What are Mastery Settings?

With standards-based grading, there are different ways to calculate the mastery of a standard. Traditional points grading is based on point values and percentages; standards grading is based on levels rather than points. The five ways to calculate the overall performance levels are:

  • Mean - overall standard performance will be determined based on the average level they perform at.

  • Mode - overall standard performance will be determined based on the level they perform at the most.

  • Most Recent - overall performance level will be determined based on the level they achieved most recently.

  • Highest - overall performance will be determined based on the highest level they've achieved.

  • Decaying Average - overall performance will be determined using a calculation that is based on an average with more weight given to the more recent scores.

See below for an example of how a student's overall performance level changes based on the mastery setting selected.

💡 Tip from the Otus Team: Term Conversion plays a substantial role in the calculations that are used to determine the overall performance levels; if something doesn't seem quite right with the standards performance, take a look at the Term Conversion settings in the Main Administrator account. If you don't have access to the Main Administrator account, or have questions about your Term Conversion settings, reach out to us in the chat feature!


Mean

The Mean mastery setting calculates the average performance level among all attempts.

Term Conversion is especially important in this calculation. To see a detailed explanation of how the Mean performance level of Approaching Mastery was calculated in the example above, click here.


Mode 

The Mode mastery setting will be the performance level at which the student has performed the most at.

To see a detailed explanation of how the Mode performance level of Approaching Mastery was calculated in the example above, click here.


Most Recent

The Most Recent performance level is just what it sounds like; the performance level that the student earned most recently.

To see a detailed explanation of how the Most Recent performance level of Mastery was calculated in the example above, click here.


Highest

The Highest performance level is just what it sounds like; the highest performance level the student has achieved.

To see a detailed explanation of how the Highest performance level of Mastery was calculated in the example above, click here.


Decaying Average

This performance level is calculated based on the most recent attempts having the most weight. There is a specific formula that is used which essentially gives the most recent performance level a weight of 65%, with all other previous attempts making up the remaining 35%. Decaying average is calculated with a cascading effect, meaning the formula starts calculating based on the first attempt and continues in the same fashion until the most recent attempt has been captured.

The table below shows how the Near Mastery performance level was calculated for the above example.
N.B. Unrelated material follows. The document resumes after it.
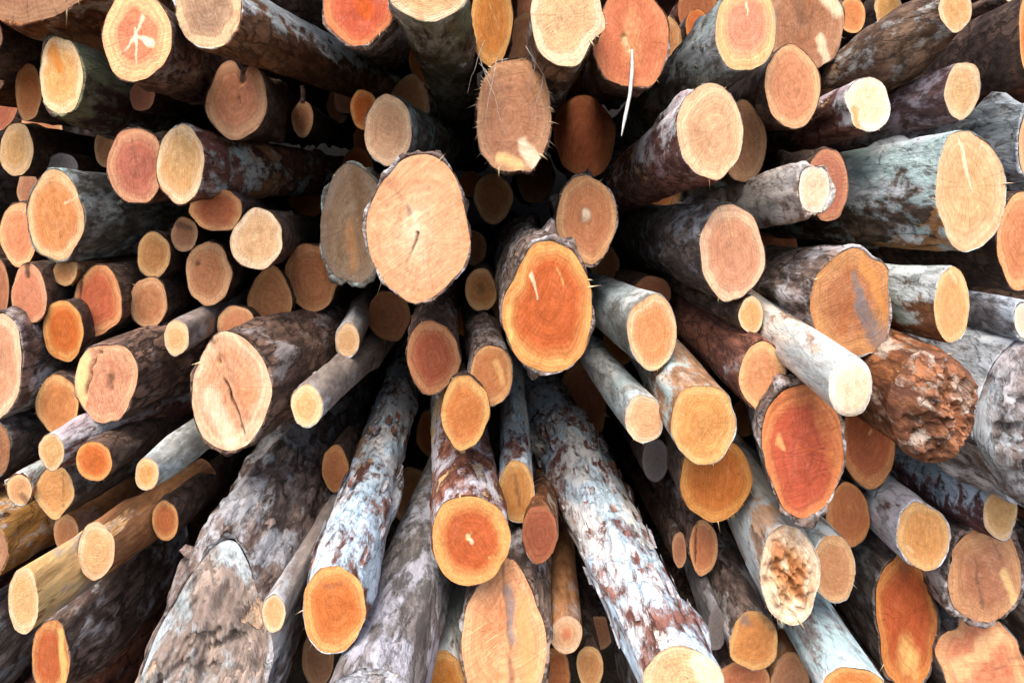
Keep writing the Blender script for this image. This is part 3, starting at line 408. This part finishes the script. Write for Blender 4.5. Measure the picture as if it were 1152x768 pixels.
WH, AQ, BL = (.72, .74, .76), (.42, .58, .58), (.50, .60, .68)
BARKS = {
 'dark': dict(a=(.04, .028, .023), b=(.17, .12, .092), lichen=(.24, .24, .22), lamt=.14),
 'brown': dict(a=(.05, .033, .026), b=(.23, .155, .12), lichen=(.38, .33, .31), lamt=.26, scaly=.8),
 'redbrown': dict(a=(.06, .025, .02), b=(.22, .10, .065), lichen=(.4, .38, .4), lamt=.15),
 'grey': dict(a=(.06, .046, .04), b=(.26, .21, .185), lichen=(.54, .50, .49), lamt=.38, scaly=.8),
 'darkgrey': dict(a=(.04, .034, .032), b=(.17, .15, .14), lichen=(.30, .32, .34), lamt=.28),
 'greybrown': dict(a=(.07, .05, .042), b=(.26, .21, .18), lichen=(.52, .50, .50), lamt=.36, scaly=.8),
 'lichgrey': dict(a=(.06, .06, .055), b=(.22, .23, .21), lichen=(.46, .50, .50), lamt=.46, lichen2=(.36, .46, .44)),
 'bluegrey': dict(a=(.09, .09, .10), b=(.26, .28, .31), lichen=(.5, .55, .6), lamt=.4),
 'bluelich': dict(a=(.07, .07, .08), b=(.26, .28, .30), lichen=(.5, .58, .64), lamt=.62, lichen2=(.62, .64, .66)),
 'lichen': dict(a=(.10, .05, .028), b=(.32, .18, .10), lichen=(.74, .74, .70), lamt=.42, lscale=11, upper=1.9, lichen2=(.55, .62, .58)),
 'moss': dict(a=(.05, .028, .026), b=(.16, .10, .08), lichen=(.26, .28, .16), lamt=.5, lichen2=(.5, .58, .6), lscale=5),
 'mossgreen': dict(a=(.07, .055, .04), b=(.20, .17, .12), lichen=(.20, .22, .13), lamt=.62, lichen2=(.5, .52, .48), lscale=6),
 'mosswhite': dict(a=(.10, .045, .02), b=(.28, .14, .06), lichen=(.36, .42, .36), lamt=.6, lichen2=(.62, .68, .66), upper=2.2),
 'peel': dict(a=(.09, .035, .028), b=(.26, .125, .09), lichen=(.46, .58, .55), lamt=.36, lichen2=(.7, .68, .64), wood=(.42, .2, .09), wamt=.3, lscale=8),
 'redwhite': dict(a=(.09, .04, .036), b=(.28, .15, .125), lichen=(.78, .76, .76), lamt=.46, lichen2=(.5, .4, .42), wood=(.5, .28, .13), wamt=.22, upper=1.4, lscale=9),
 'purple': dict(a=(.045, .028, .03), b=(.17, .11, .11), lichen=(.34, .30, .33), lamt=.34, streak=.4),
 'purpleblue': dict(a=(.045, .022, .026), b=(.17, .09, .09), lichen=(.55, .66, .78), lamt=.42, lscale=14, lstretch=1.6, upper=1.5),
 'brownlich': dict(a=(.07, .045, .03), b=(.24, .17, .12), lichen=(.5, .54, .52), lamt=.32, wood=(.4, .23, .13), wamt=.3),
 'aqua': dict(a=(.06, .045, .035), b=(.22, .17, .13), lichen=(.44, .58, .56), lamt=.66, lichen2=(.66, .70, .72), wood=(.46, .23, .09), wamt=.38, wscale=5, upper=1.3, lscale=10),
 'smooth': dict(a=(.16, .14, .13), b=(.33, .31, .29), lichen=(.5, .5, .5), lamt=.36, scaly=.2, bump=.35, lstretch=.3),
 'aquasmooth': dict(a=(.17, .19, .185), b=(.33, .38, .38), lichen=(.52, .62, .64), lamt=.5, lichen2=(.68, .70, .70), scaly=.25, bump=.4, lstretch=.35, wood=(.34, .2, .12), wamt=.14),
 'tanaqua': dict(a=(.16, .09, .05), b=(.42, .27, .16), lichen=(.44, .58, .58), lamt=.46, lscale=4, scaly=.25, bump=.4),
 'tan': dict(a=(.20, .09, .04), b=(.46, .25, .11), lichen=(.38, .30, .26), lamt=.2, scaly=.25, bump=.4, streak=.4, wood=(.62, .38, .17), wamt=.3, wstretch=.15),
 'tangrey': dict(a=(.22, .11, .05), b=(.48, .29, .13), lichen=(.30, .27, .27), lamt=.5, lscale=5, scaly=.25, bump=.4, wood=(.68, .45, .19), wamt=.45, wstretch=.2),
 'rust': dict(a=(.07, .028, .014), b=(.34, .15, .06), lichen=(.55, .44, .34), lamt=.28, lscale=13, scaly=.6, streak=.3),
 'rustlich': dict(a=(.06, .03, .018), b=(.26, .13, .06), lichen=(.66, .64, .62), lamt=.36, wood=(.5, .25, .07), wamt=.45, scaly=.8),
 'white': dict(a=(.12, .085, .065), b=(.36, .30, .25), lichen=(.62, .57, .52), lamt=.6, scaly=.5, wood=(.5, .32, .18), wamt=.3),
 'birch': dict(a=(.24, .16, .11), b=(.58, .47, .37), lichen=(.70, .63, .54), lamt=.58, lichen2=(.50, .56, .55), scaly=.4, wood=(.55, .34, .20), wamt=.34, wstretch=.2, bump=.5),
 'whiteaqua': dict(a=(.12, .11, .11), b=(.34, .36, .38), lichen=(.74, .76, .80), lamt=.72, lichen2=(.46, .62, .64), lstretch=.4, scaly=.4),
 'flake': dict(a=(.10, .035, .022), b=(.32, .15, .10), lichen=(.62, .60, .64), lamt=.42, wood=(.66, .42, .19), wamt=.42, lscale=10, wscale=5, upper=0),
 'flakewhite': dict(a=(.10, .04, .03), b=(.28, .14, .10), lichen=(.70, .72, .78), lamt=.62, lscale=9),
 'whiteflake': dict(a=(.09, .04, .03), b=(.26, .14, .10), lichen=(.56, .74, .86), lamt=.60, lichen2=(.78, .80, .82), wood=(.42, .24, .13), wamt=.36, lscale=9, wscale=6, bump=1.0),
 'whitelong': dict(a=(.13, .055, .045), b=(.30, .16, .125), lichen=(.58, .74, .84), lamt=.62, lichen2=(.82, .80, .77), wood=(.78, .70, .60), wamt=.36, lscale=7, wscale=4, bump=1.0),
 'silver': dict(a=(.10, .09, .09), b=(.32, .32, .33), lichen=(.46, .50, .53), lamt=.64, lichen2=(.70, .68, .70), scaly=.9, bump=1.0, lscale=8, fiss=15),
 'silverbrown': dict(a=(.06, .045, .04), b=(.26, .21, .185), lichen=(.42, .42, .43), lamt=.42, lichen2=(.34, .30, .28), scaly=.9, bump=1.0, fiss=16),
 'weather_wood': dict(a=(.16, .13, .11), b=(.36, .31, .27), lichen=(.42, .47, .48), lamt=.40, lichen2=(.34, .38, .38), lscale=6, lstretch=.3, wood=(.46, .31, .20), wamt=.3, wstretch=.18, wscale=5, streak=.5, scaly=.4, bump=1.0, axis='z'),
 'rotten_wood': dict(a=(.08, .035, .022), b=(.32, .15, .075), lichen=(.52, .42, .34), lamt=.32, lscale=17, lstretch=1, scaly=.5, bump=1.0),
 'silverend_wood': dict(a=(.10, .085, .08), b=(.30, .29, .30), lichen=(.40, .44, .47), lamt=.5, lichen2=(.42, .38, .38), scaly=.9, bump=1.0, lscale=9, lstretch=.4, fiss=16, axis='z'),
 'greyfuzz_wood': dict(a=(.09, .09, .09), b=(.34, .34, .35), lichen=(.5, .5, .53), lamt=.5, scaly=.6, bump=.9, lscale=12, lstretch=1),
 'greyfuzz': dict(a=(.075, .075, .075), b=(.25, .25, .25), lichen=(.48, .48, .53), lamt=.46, scaly=.6, bump=.9),
}
def solid_mat(name, col, rough=.8):
    if name in MATS: return MATS[name]
    t = NT(name)
    oc = t.n('ShaderNodeTexCoord').outputs['Object']
    n = t.noise(oc, 60.0, 4, .6)
    c = t.mix(t.step(n, .35, .7), tuple(x*.6 for x in col), col)
    MATS[name] = t.finish(c, rough, n, .3, .003)
    return MATS[name]

# ---------------------------------------------------------------- meshes
MARK = {'w': (.78, .62, .42), 'y': (.78, .50, .20), 'o': (.60, .25, .09), 'r': (.50, .13, .045), 'b': (.16, .08, .045), 'k': (.035, .022, .016),
        'p': (.56, .26, .16), 's': (.17, .15, .15), 'R': (.34, .12, .035), 'T': (.50, .36, .22), 'A': (.46, .55, .56), 'O': (.52, .25, .12)}
def nz(x, y, z): return noise.noise((x, y, z))

def new_mesh(name, verts, faces, mat, uvs=None, marks=None):
    me = bpy.data.meshes.new(name); me.from_pydata(verts, [], faces)
    me.materials.append(mat)
    for p in me.polygons: p.use_smooth = True
    if uvs:
        l = me.uv_layers.new(name='UVMap')
        for lp in me.loops: l.data[lp.index].uv = uvs[lp.vertex_index]
    if marks:
        a = me.color_attributes.new('mark', 'FLOAT_COLOR', 'POINT')
        for i, c in enumerate(marks): a.data[i].color = c
    me.update(); return me

def child(name, me, root, loc=(0, 0, 0)):
    o = bpy.data.objects.new(name, me); C.objects.link(o); o.parent = root; o.location = loc
    return o

def rimw(th, sd):
    return min(1.7, max(.05, .8+1.5*nz(math.cos(th)*1.9, math.sin(th)*1.9+sd, 6.6)+.8*nz(math.cos(th)*6, math.sin(th)*6+sd, 2.6)))

def outline(th, sd, shape, irr):
    r = 1 + irr*(nz(math.cos(th)*1.1+sd, math.sin(th)*1.1, sd*.7)*1.3 + .5*nz(math.cos(th)*2.7, math.sin(th)*2.7+sd, 4.2))
    d = math.degrees(th)
    for a, m, w in shape:
        x = (d-a+180) % 360-180
        r += m*math.exp(-(x/w)**2)
    return r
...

Term Conversion is especially important in this calculation. To see a detailed explanation of how this calculation is done, click here.

💡 Tip from the Otus Team:

When all standards being calculated are assessed at the same exact time, perhaps in one assessment that was administered, we list them highest to lowest and THEN do the calculation. This gives the student the benefit of the doubt. This also means that the calculation may appear to be incorrect as teachers are expecting a "mean" calculation rather than the result of the decaying average breakdown in place specifically when attempt data is collected all at once. This is a common concern at the beginning of the year for many teachers since they only have one or two assessments. Decaying average is best when there are many data points across a longer period of time. As the year continues, the data will be more and more accurate for this student, giving a true representation of their standard mastery.